Seahood Saturation Fix

To cold to work on the boat so I decided to take the smaller pieces into my basement shop.  I noticed that some parts of the seahood remained very cold when others warmed up quickly.  The saturated balsa had frozen.  This is a good way to check for saturation!  Just leave your boat out and freeze, then take it to a warm place and feel it out for cold spots!

I cut a small section of the bottom glass skin and found very saturated, still wet, balsa.  I kept cutting until I hit good dry wood.  I only cut deep enough to separate the bottom skin, leaving the top skin intact.  I used the pneumatic cutoff tool which worked admirably.

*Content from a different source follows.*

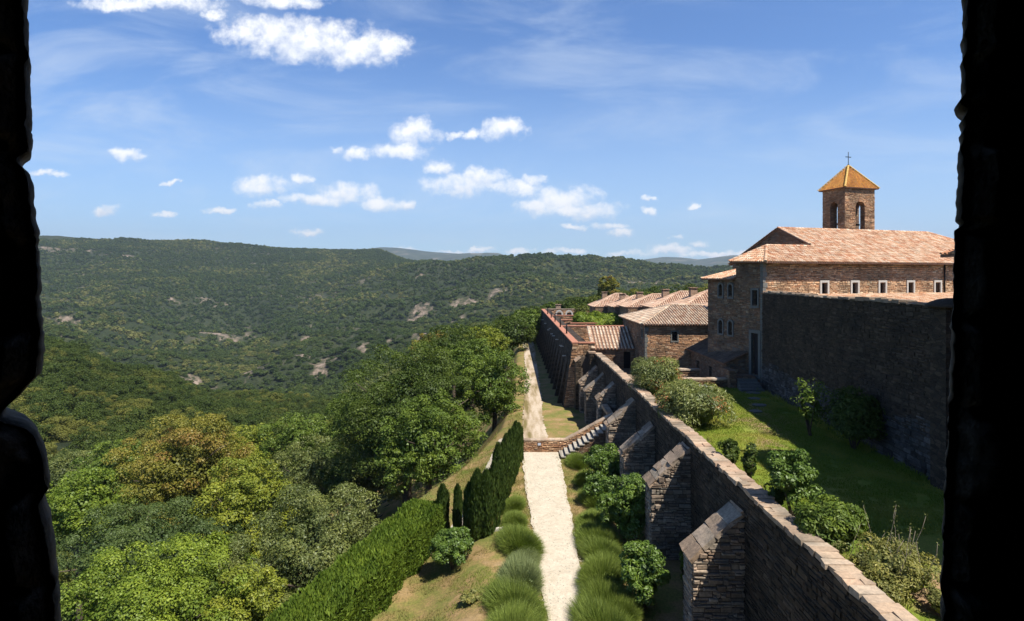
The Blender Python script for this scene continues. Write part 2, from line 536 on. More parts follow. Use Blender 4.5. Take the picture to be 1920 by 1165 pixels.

Note the dark, cork colored balsa.  When pressed, it oozes water.  Doesn't smell bad though.  The white areas are where there was still enough lamination that it didn't pull up easily.  Also, the white is dust from cutting the skin.  Here note the close-up of the rotted core.

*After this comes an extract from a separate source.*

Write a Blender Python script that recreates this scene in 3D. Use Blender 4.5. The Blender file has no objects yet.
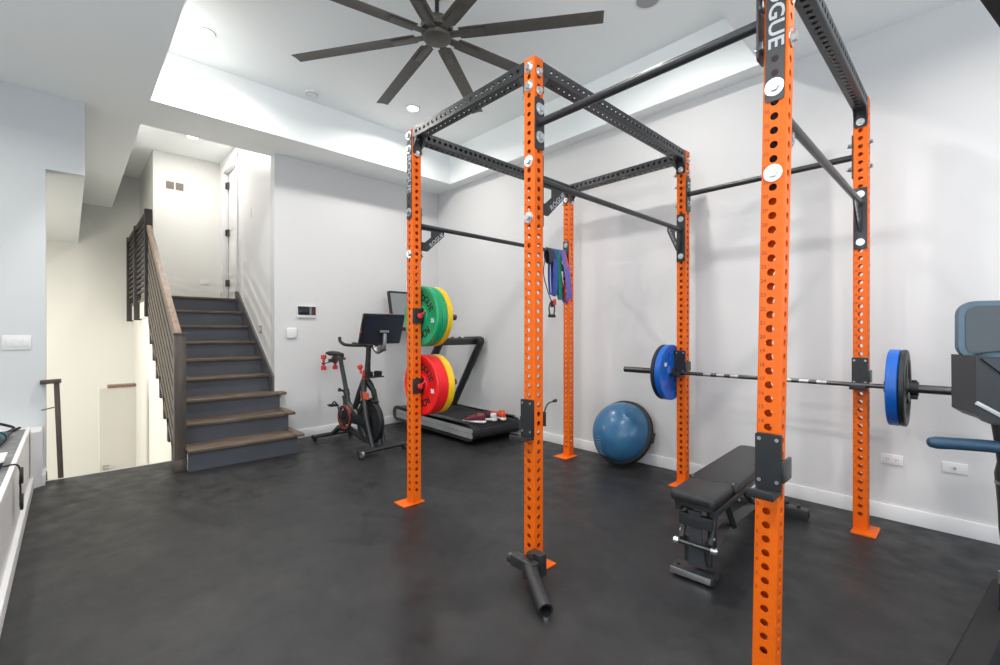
import bpy, bmesh, math, random
from mathutils import Vector, Matrix
PI = math.pi
random.seed(4)
C = bpy.context.scene.collection
sc = bpy.context.scene

# ------------------------------------------------------------------ camera, world, lights, exposure
cam_d = bpy.data.cameras.new('camera'); cam = bpy.data.objects.new('camera', cam_d); C.objects.link(cam)
cam_d.sensor_width = 36.0; cam_d.lens = 452.62 * 36.0 / 1000.0
cam_d.clip_start = 0.02; cam_d.clip_end = 60
yaw, pitch = 0.8098, -0.0016
Fv = Vector((-math.sin(yaw) * math.cos(pitch), math.cos(yaw) * math.cos(pitch), math.sin(pitch)))
Rv = Vector((math.cos(yaw), math.sin(yaw), 0)); Uv = Rv.cross(Fv)
Mc = Matrix((Rv, Uv, -Fv)).transposed().to_4x4()
cam.matrix_world = Matrix.Translation((1.6313, -1.8062, 1.2592)) @ Mc
sc.camera = cam
sc.view_settings.view_transform = 'Standard'; sc.view_settings.look = 'None'
sc.view_settings.gamma = 1.0; sc.view_settings.use_curve_mapping = False
sc.view_settings.exposure = 0.12
w = bpy.data.worlds.new('world'); sc.world = w; w.use_nodes = True
w.node_tree.nodes['Background'].inputs['Color'].default_value = (0.80, 0.90, 1.0, 1)
w.node_tree.nodes['Background'].inputs['Strength'].default_value = 1.0

def area(name, loc, direction, sx, sy, power, col, shape='RECTANGLE', spread=None):
    l = bpy.data.lights.new(name, 'AREA'); l.shape = shape; l.size = sx; l.size_y = sy
    l.energy = power; l.color = col
    if spread: l.spread = spread
    o = bpy.data.objects.new(name, l); C.objects.link(o); o.location = loc
    o.rotation_euler = Vector(direction).to_track_quat('-Z', 'Y').to_euler()
    return o
# daylight entering by the windows behind the camera
area('window_daylight', (1.2, -3.52, 1.75), (0, 1, 0.36), 3.2, 1.7, 50, (0.80, 0.91, 1.0))
area('window_daylight', (3.30, -0.6, 1.75), (-1, 0, 0.36), 3.0, 1.7, 36, (0.86, 0.93, 1.0))
# recessed downlights (the lamps themselves are built further down at the same places), then added stairwell fills
DOWN = [(-2.862, -0.973, 3.79), (-2.76, 1.014, 3.79), (-0.1, -0.973, 3.79), (-0.1, 1.0, 3.79),
        (2.0, -0.973, 3.31), (2.0, 1.0, 3.31), (-2.4, -2.6, 3.31), (0.6, -2.6, 3.31)]
for p in DOWN:
    area('downlight_or_fill', (p[0], p[1], p[2] - 0.012), (0, 0, -1), 0.13, 0.13, 24, (1.0, 0.96, 0.92), 'DISK', math.radians(158))
area('downlight_or_fill', (-5.62, -0.60, 3.868), (0, 0, -1), 0.13, 0.13, 19, (1.0, 0.95, 0.90), 'DISK')
area('downlight_or_fill', (-6.0, -2.6, 2.6), (0, 0, -1), 0.13, 0.13, 50, (1.0, 0.95, 0.86), 'DISK')  # added fill lamp, hidden and without a fixture, for the lower stairwell
area('stairwell_fill', (-5.2, -3.85, 0.4), (-0.3, 1, -0.05), 1.6, 2.0, 55, (1.0, 0.93, 0.82))  # added unseen fill light to brighten the cream stairwell walls, no window here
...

I then used a chisel to take out all the balsa.  It came out quite easily.  I kept digging until I got good wood, it took several trips back to the garage to cut more skin.  The pile to the left is the rotted balsa and skin scraped from the hood.  The hood dropped about half its saturated weight with all the crap removed.

Repair will be pretty straight forward.  Clean and prep the underside of the top skin, cut new end grain balsa, epoxy it in, then apply a new layer of glass over the repair.  Off to the hobby shop for balsa!